• White Paper

Retrospective study of basic education and skills training (BEST) : USAID assistance to sector reform in Zimbabwe

Citation

Method, F., Evans, D., & Chekenyere, G. (1999). Retrospective study of basic education and skills training (BEST) : USAID assistance to sector reform in Zimbabwe. Washington, DC: USAID/Bureau for Africa/Office of Sustainable Development/Human Resources and Democracy Division.

Abstract

Evaluates the impact and sustainability of the Basic Education and Skills Training (BEST) program in Zimbabwe (1983-90).Several things set BEST apart from the normal USAID project of that era. (1) BEST was one of the first USAID programs to use the Commodity Import Program (CIP) mechanism to provide education sector support, and one of the first to combine CIP-generated local currency and foreign exchange for this purpose. (2) BEST was a forerunner of the nonproject assistance (NAP) approach to development finance, insofar as USAID supported Zimbabwe's policies and judged it to have well-formulated plans and the management capacity to carry out the program. (3) The degree to which the BEST Working Group, rather than USAID or other contractors, made the decisions, was unusual for USAID programs at the time or since.

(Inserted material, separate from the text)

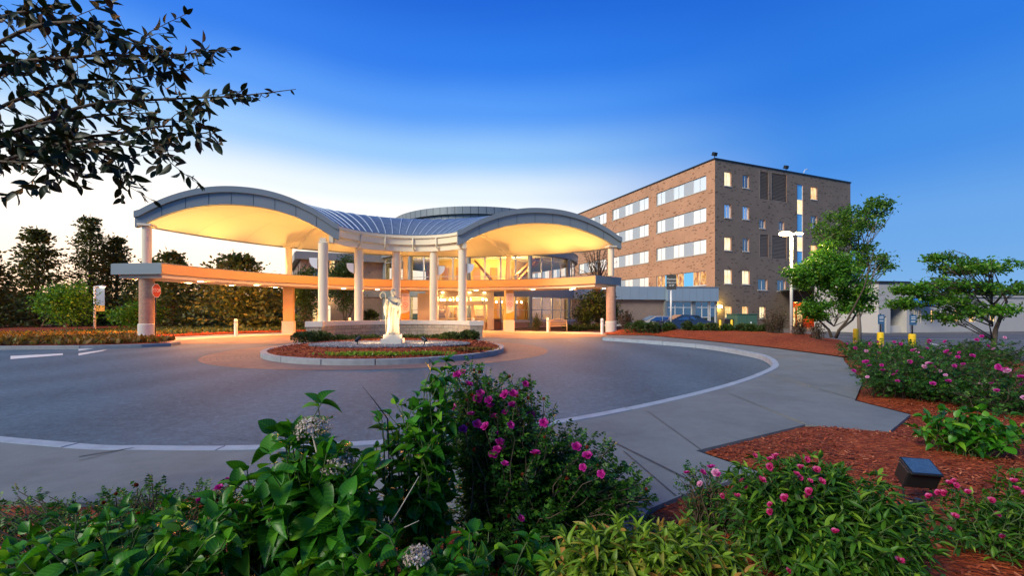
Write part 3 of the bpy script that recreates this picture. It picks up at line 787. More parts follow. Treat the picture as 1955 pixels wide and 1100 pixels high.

Zimbabwe's need for fast, flexible programming of resources required USAID to work constructively within a policy environment and sensitively within local decisionmaking processes. (4) BEST's facilitative rather than directive approach empowered Zimbabwe's decisionmakers and contributed to democratization in Zimbabwe. USAID staff is remembered by nearly all those associated with the project for their insistence on documenting decisions and for their helpful, collegial manner. Though some thought USAID made things unnecessarily difficult by not telling them what it was willing to support, they ultimately felt that the experience strengthened their own work habits.(5) The BEST Working Group was the key instrument in project development and in the approval process. It made decisions regarding allocation of funds, applied criteria for project approval, and enforced requirements for proposals. Moreover, BEST projects used Government of Zimbabwe (GOZ) standards, not USAID's sometimes more demanding standards.